:: Material provided ::

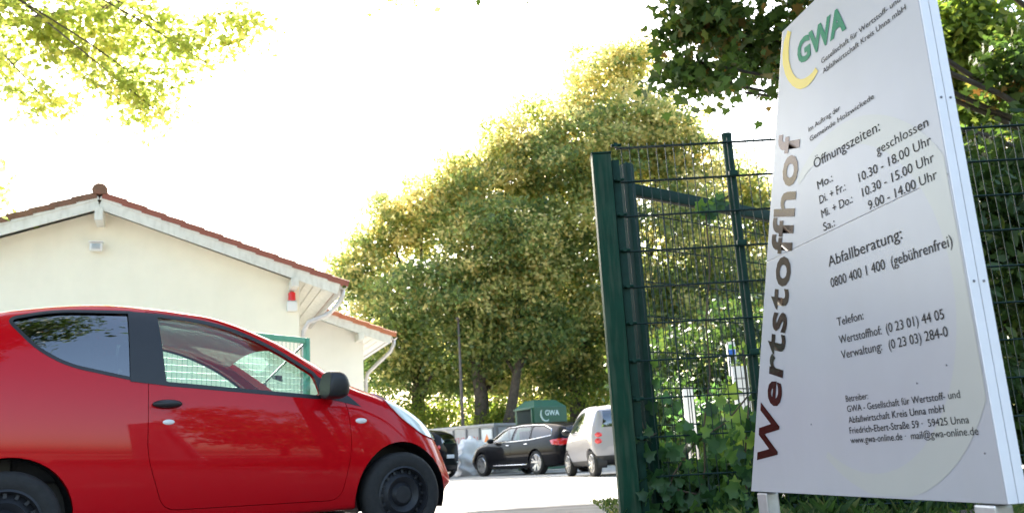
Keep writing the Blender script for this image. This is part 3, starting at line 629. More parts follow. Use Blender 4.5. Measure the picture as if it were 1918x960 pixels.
# ---- placing the parked cars by where their wheels stand
def place(px_f, px_r, Yr, wb, side_y, left_side):
    """near side wheels at image columns; returns centre of the car and heading"""
    Pr = gx(px_r, Yr); lo_, hi_ = R(5), R(88)
    for _ in range(50):
        psi = (lo_ + hi_) / 2; Yf = Yr + wb * math.sin(psi); Xf = Pr.x - wb * math.cos(psi); tgt = gx(px_f, Yf).x
        if Xf < tgt: lo_ = psi
        else: hi_ = psi
    fw = Vector((-math.cos(psi), math.sin(psi), 0)); lf = Vector((-fw.y, fw.x, 0))
    return Pr + fw * (wb / 2) - lf * side_y, math.atan2(fw.y, fw.x)
c_, h_ = place(908, 1011, 25.2, 2.94, .80, True)
wag = empty("estate_car", c_, h_, "parked black estate car with chrome window trim, between the white bag and the silver microcar", "car")
ST2 = [(-2.58, .42, .62, .68, .62, .86, .44, .96, 1.00), (-2.48, .30, .80, .86, .78, .97, .54, 1.14, 1.19), (-2.25, .24, .85, .91, .84, 1.0, .60, 1.27, 1.34), (-1.6, .20, .86, .925, .865, .98, .63, 1.36, 1.43), (-.5, .19, .865, .93, .87, .965, .64, 1.40, 1.475),
       (.2, .19, .865, .93, .87, .955, .64, 1.385, 1.455), (.7, .19, .865, .93, .87, .945, .64, 1.24, 1.31), (1.1, .19, .86, .925, .865, .935, .70, 1.05, 1.10), (1.35, .19, .855, .92, .85, .91, .74, .965, 1.0), (1.8, .19, .83, .90, .82, .84, .70, .885, .925),
       (2.1, .20, .77, .84, .74, .75, .62, .79, .82), (2.27, .23, .66, .72, .62, .62, .50, .66, .68), (2.35, .28, .50, .55, .46, .52, .36, .54, .55)]
WB_ = Body(ST2, .06, 4)
fwin = rnd([(.98, .985), (.50, 1.27), (.15, 1.345), (-.18, 1.365), (-.18, .985)], 1, .08); rwin = rnd([(-.25, .985), (-.25, 1.365), (-1.02, 1.355), (-1.12, .995)], 1, .06); qw2 = rnd([(-1.20, 1.0), (-1.10, 1.35), (-1.65, 1.315), (-2.05, 1.19), (-2.12, 1.06)], 1, .12)
sk = build_car(wag, WB_, M["blackpaint"], (-1.47, 1.47), (.335, .21, .235, .80, 'five'), [fwin, rwin, qw2], ["glass", "glass", "tint"], ([(.42, -.52), (.42, .52), (1.05, .66), (1.22, .40), (1.25, 0), (1.22, -.40), (1.05, -.66)], .96), ([(-.58, 1.02), (.58, 1.02), (.48, 1.25), (-.48, 1.25)], -2.8, -2.1, "tint"),
    [rnd([(1.08, .93), (.52, 1.32), (-.19, 1.40), (-.19, .30), (1.0, .30), (1.12, .6)], 1, .06), rnd([(-.24, 1.40), (-1.08, 1.385), (-1.2, .95), (-1.05, .50), (-.98, .30), (-.24, .30)], 1, .06)], (-2.35, 1.15, .42), .375, .55)
sk2 = boo(WB_.mesh(-.003), WB_.mesh(.008), 'DIFFERENCE')
for sy in (-1, 1):
    chain = [(1.02, .965), (.50, 1.30), (.15, 1.375), (-.5, 1.395), (-1.1, 1.38), (-1.65, 1.345), (-2.05, 1.22), (-2.17, 1.05), (-1.2, .972), (-.2, .96), (1.02, .965)]
    MB().tube([(x, sy * (WB_.y(x, z_) + .004), z_) for x, z_ in chain], .014, 6).obj("chrome_trim", M["chrome"], wag, True)
    MB().tube([(x, sy * (WB_.y(x, .30) + .006), .30) for x in np.linspace(-1.0, 1.0, 9)], .016, 6).obj("sill_trim", M["chrome"], wag, True)
    surf_patch(sk2, rnd([(-2.15, .92), (-2.6, .95), (-2.6, .76), (-2.25, .80)], 1, .15), M["lamp_r"], "tail_light", wag, sy, .35)
    surf_patch(sk2, rnd([(1.85, .82), (2.15, .74), (2.24, .60), (2.0, .62)], 1, .15), M["lamp"], "headlight", wag, sy, .3)
    ell((.72, sy * 1.00, 1.02), (.09, .12, .075), M["blackpaint"], "door_mirror", wag, 8)
    for x in (-.05, -1.0): ell((x, sy * (WB_.y(x, .85) + .01), .86), (.11, .02, .016), M["chrome"], "door_handle", wag, 6)
rbox("seat_back", (-.35, .38, .95), (.14, .5, .6), M["seat"], wag, .05); rbox("seat_back", (-.35, -.38, .95), (.14, .5, .6), M["seat"], wag, .05)
rbox("number_plate", (-2.60, 0, .62), (.012, .50, .11), M["white"], wag, .003)

c_, h_ = place(1073, 1120, 18.9, 1.867, .66, True)
mic = empty("microcar", c_ + Vector((-.03, .2, 0)), h_, "silver two-seater microcar parked between the black estate car and the gate post", "car")
ST3 = [(-1.27, .38, .56, .64, .60, .92, .50, 1.10, 1.14), (-1.22, .30, .68, .75, .70, .98, .57, 1.26, 1.31), (-1.08, .25, .71, .775, .745, 1.02, .60, 1.42, 1.48), (-.85, .24, .71, .78, .75, 1.02, .60, 1.475, 1.54), (-.3, .23, .71, .78, .75, 1.0, .60, 1.485, 1.555),
       (.25, .23, .71, .78, .745, .97, .60, 1.40, 1.47), (.6, .23, .71, .78, .74, .94, .61, 1.21, 1.28), (.85, .23, .70, .77, .72, .90, .61, 1.02, 1.07), (1.08, .24, .67, .74, .67, .82, .56, .89, .93), (1.27, .27, .58, .64, .55, .66, .44, .71, .74), (1.37, .33, .42, .46, .38, .50, .28, .52, .53)]
CB = Body(ST3, .04, 4)
sk = build_car(mic, CB, M["silver"], (-.933, .933), (.29, .17, .20, .67, 'multi'), [rnd([(.78, .985), (.30, 1.33), (-.05, 1.42), (-.42, 1.43), (-.50, 1.0)], 1, .1)], ["glass"], ([(.30, -.50), (.30, .50), (.80, .56), (.90, 0), (.80, -.56)], .95), ([(-.54, 1.06), (.54, 1.06), (.48, 1.42), (-.48, 1.42)], -1.5, -.98, "tint2"),
    [rnd([(.82, .93), (.32, 1.37), (-.05, 1.46), (-.48, 1.47), (-.56, .95), (-.52, .55), (-.35, .33), (.55, .33), (.72, .6)], 1, .08)], (-1.1, .82, .42), .325, .48)
sk2 = boo(CB.mesh(-.003), CB.mesh(.008), 'DIFFERENCE')
for sy in (-1, 1):
    for zz in (.90, .765):
        r_ = .062 if zz > .8 else .075; c = Vector((-1.235 + .03, sy * .585, zz)); ell((-1.205, sy * (.62 if zz > .8 else .635), zz), (.085, .10, r_ * 1.12), M["lamp_r"], "tail_light", mic, 8)
    surf_patch(sk2, [(-1.4, .45), (-1.4, .22), (-.9, .22), (-1.17, .45)], M["black"], "rear_bumper", mic, sy, .0)
    surf_patch(sk2, [(-.64, .36), (-.6, .20), (.62, .20), (.64, .33)], M["black"], "sill", mic, sy, .4)
    ell((.56, sy * .85, 1.02), (.07, .10, .07), M["black"], "door_mirror", mic, 8)
    rbox("head_rest", (-.45, sy * .33, 1.2), (.09, .3, .3), M["seat"], mic, .04)
rbox("number_plate", (-1.285, 0, .66), (.012, .50, .11), M["white"], mic, .003); mic.scale = (.97, .97, .96)
# dark hatchback just beyond the red car's nose (its tail points right)
Pd = gx(856, 27.5)
dk = empty("black_hatchback", Pd + Vector((-1.75, 1.2, 0)), R(180 - 22), "black hatchback half hidden behind the red car's nose, left of the white bulk bag", "car")
ST4 = [(a, b, c, d, e, f, g_, h, i) for a, b, c, d, e, f, g_, h, i in ST]
build_car(dk, Body(ST, .07, 4), M["blackpaint"], (-1.17, 1.17), (.29, .17, .2, .725, 'multi'), [qwin, dwin], ["tint", "glass"], None, ([(-.50, 1.06), (.50, 1.06), (.42, 1.34), (-.42, 1.34)], -1.8, -1.2, "tint2"), [door], (-1.50, .88, .40), .335, .50)
DKB = Body(ST, .1, 4)
for sy in (-1, 1):
    ell((-1.55, sy * .60, .93), (.07, .10, .10), M["lamp_r"], "tail_light", dk, 8); ell((-1.60, sy * .50, .48), (.05, .08, .04), M["lamp"], "rear_lamp", dk, 8)
rbox("number_plate", (-1.655, 0, .66), (.014, .50, .11), M["white"], dk, .003)
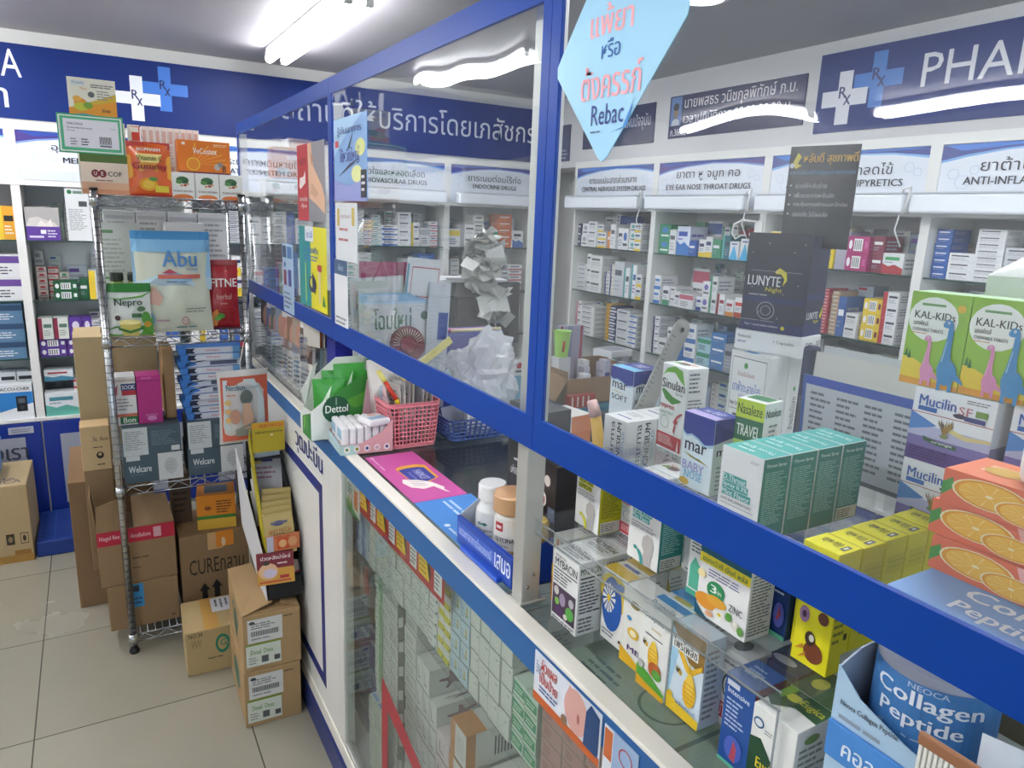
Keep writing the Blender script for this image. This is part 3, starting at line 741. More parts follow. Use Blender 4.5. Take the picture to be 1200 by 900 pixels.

:::

** What you will do **
Scan the data above and copy every line with "This" in it.

** Response to the task **
Keep writing the Blender script for this image. This is part 3, starting at line 629. More parts follow. Use Blender 4.5. Measure the picture as if it were 1918x960 pixels.
Keep writing the Blender script for this image. This is part 3, starting at line 741. More parts follow. Use Blender 4.5. Take the picture to be 1200 by 900 pixels.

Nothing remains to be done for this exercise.